** Problem **
Each line of the material must be repeated precisely, with the pictures left out.

** Data shown **
+ + + + + + +
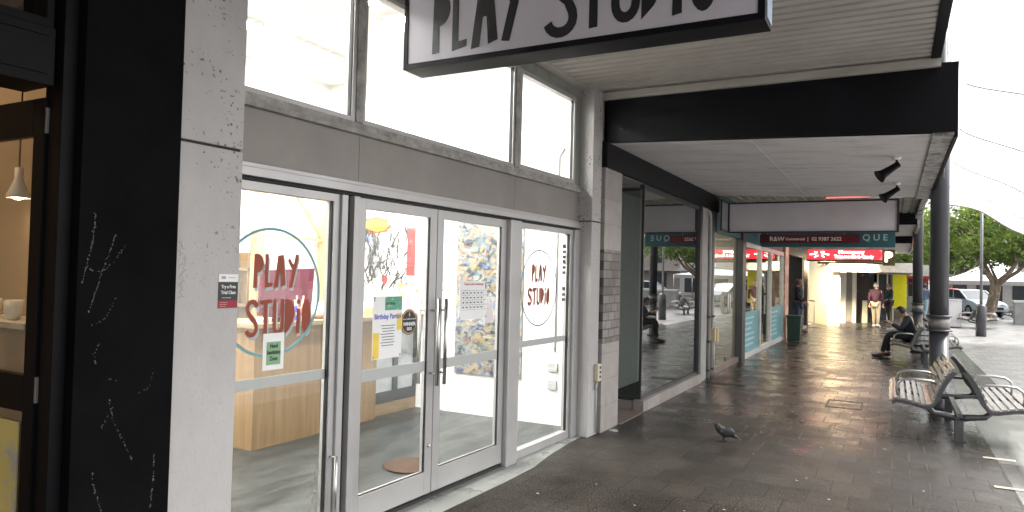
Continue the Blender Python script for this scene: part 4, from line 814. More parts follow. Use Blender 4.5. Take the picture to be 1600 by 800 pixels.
tc_ = shop('teal_film_shop', 15.9, 22.4, 'white framed shopfront with teal film along the foot of its windows', None)
wa = mat('white_alu_frame', (.62, .62, .60), rough=.4); tf_ = mat('teal_window_film', (.16, .38, .42), rough=.4, var=.08)
def bay(x0, x1, film=True, door=False):
    f = MB(); f.box(x0, x0+.09, 2.84, 2.94, 0, 2.56).box(x1-.09, x1, 2.84, 2.94, 0, 2.56).box(x0+.09, x1-.09, 2.84, 2.94, 0, .12).box(x0+.09, x1-.09, 2.84, 2.94, 2.46, 2.56)
    o = f.build('door' if door else 'window', wa, tc_); MB().box(x0+.09, x1-.09, 2.885, 2.893, .12, 2.46).build('pane', M['tglass'], o)
    if film:
        MB().box(x0+.09, x1-.09, 2.880, 2.883, .12, 1.02).build('window_film', tf_, o); f = MB(); rr = random.Random(int(x0*10))
        for k in range(6):
            a = x0+.25; c = x0+.25+rr.uniform(.5, .8)*(x1-x0-.5); f.box(a, c, 2.876, 2.8785, .25+.12*k, .29+.12*k)
        f.build('film_print', mat('pale_film_print', (.5, .66, .68)), o)
    if door: MB().box(x0+.15, x0+.2, 2.80, 2.83, .7, 1.5).build('handle', M['cutblack'], o)
    return o
bay(15.87, 18.1); bay(18.12, 19.75, False, True); bay(19.77, 22.15)
MB().box(15.87, 22.15, 2.86, 2.94, 2.562, 3.05).build('fascia', mat('deep_teal_fascia', (.03, .10, .11)), tc_)
MB().box(16.0, 22.6, 6.6, 6.7, .09, 3.0).build('inner_wall', shopwall, tc_)
MB().box(22.16, 22.95, 2.80, 3.3, 0, 3.0).build('column', mat('orange_pink_column', (.62, .33, .24), rough=.5, c2=(.75, .62, .5), c2s=3, c2t=.5, c2w=.1), tc_)
t = thing('desk', (19.0, 4.3, .09), 'dark green cabinet standing inside the teal film shop door', 'cabinet'); MB().box(18.5, 19.6, 4.2, 4.6, .09, 1.15).build('carcass', mat('dark_green_cabinet', (.05, .09, .07)), t); MB().box(18.7, 18.75, 4.185, 4.199, .6, .8).build('handle', M['steel'], t)

dk = shop('dark_entry_shop', 23, 31, 'dark recessed shop entry with deep brown walls where a man stands', None)
db_ = mat('dark_brown_wall', (.045, .04, .038), rough=.6, var=.2)
MB().box(22.96, 23.1, 3.0, 5, 0, 3).box(23.1, 33, 5.0, 5.1, 0, 3).box(30.0, 30.6, 3.0, 5.0, 0, 2.9).build('recess_wall', db_, dk)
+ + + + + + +
** Result for this exercise **
Continue the Blender Python script for this scene: part 4, from line 814. More parts follow. Use Blender 4.5. Take the picture to be 1600 by 800 pixels.
tc_ = shop('teal_film_shop', 15.9, 22.4, 'white framed shopfront with teal film along the foot of its windows', None)
wa = mat('white_alu_frame', (.62, .62, .60), rough=.4); tf_ = mat('teal_window_film', (.16, .38, .42), rough=.4, var=.08)
def bay(x0, x1, film=True, door=False):
    f = MB(); f.box(x0, x0+.09, 2.84, 2.94, 0, 2.56).box(x1-.09, x1, 2.84, 2.94, 0, 2.56).box(x0+.09, x1-.09, 2.84, 2.94, 0, .12).box(x0+.09, x1-.09, 2.84, 2.94, 2.46, 2.56)
    o = f.build('door' if door else 'window', wa, tc_); MB().box(x0+.09, x1-.09, 2.885, 2.893, .12, 2.46).build('pane', M['tglass'], o)
    if film:
        MB().box(x0+.09, x1-.09, 2.880, 2.883, .12, 1.02).build('window_film', tf_, o); f = MB(); rr = random.Random(int(x0*10))
        for k in range(6):
            a = x0+.25; c = x0+.25+rr.uniform(.5, .8)*(x1-x0-.5); f.box(a, c, 2.876, 2.8785, .25+.12*k, .29+.12*k)
        f.build('film_print', mat('pale_film_print', (.5, .66, .68)), o)
    if door: MB().box(x0+.15, x0+.2, 2.80, 2.83, .7, 1.5).build('handle', M['cutblack'], o)
    return o
bay(15.87, 18.1); bay(18.12, 19.75, False, True); bay(19.77, 22.15)
MB().box(15.87, 22.15, 2.86, 2.94, 2.562, 3.05).build('fascia', mat('deep_teal_fascia', (.03, .10, .11)), tc_)
MB().box(16.0, 22.6, 6.6, 6.7, .09, 3.0).build('inner_wall', shopwall, tc_)
MB().box(22.16, 22.95, 2.80, 3.3, 0, 3.0).build('column', mat('orange_pink_column', (.62, .33, .24), rough=.5, c2=(.75, .62, .5), c2s=3, c2t=.5, c2w=.1), tc_)
t = thing('desk', (19.0, 4.3, .09), 'dark green cabinet standing inside the teal film shop door', 'cabinet'); MB().box(18.5, 19.6, 4.2, 4.6, .09, 1.15).build('carcass', mat('dark_green_cabinet', (.05, .09, .07)), t); MB().box(18.7, 18.75, 4.185, 4.199, .6, .8).build('handle', M['steel'], t)

dk = shop('dark_entry_shop', 23, 31, 'dark recessed shop entry with deep brown walls where a man stands', None)
db_ = mat('dark_brown_wall', (.045, .04, .038), rough=.6, var=.2)
MB().box(22.96, 23.1, 3.0, 5, 0, 3).box(23.1, 33, 5.0, 5.1, 0, 3).box(30.0, 30.6, 3.0, 5.0, 0, 2.9).build('recess_wall', db_, dk)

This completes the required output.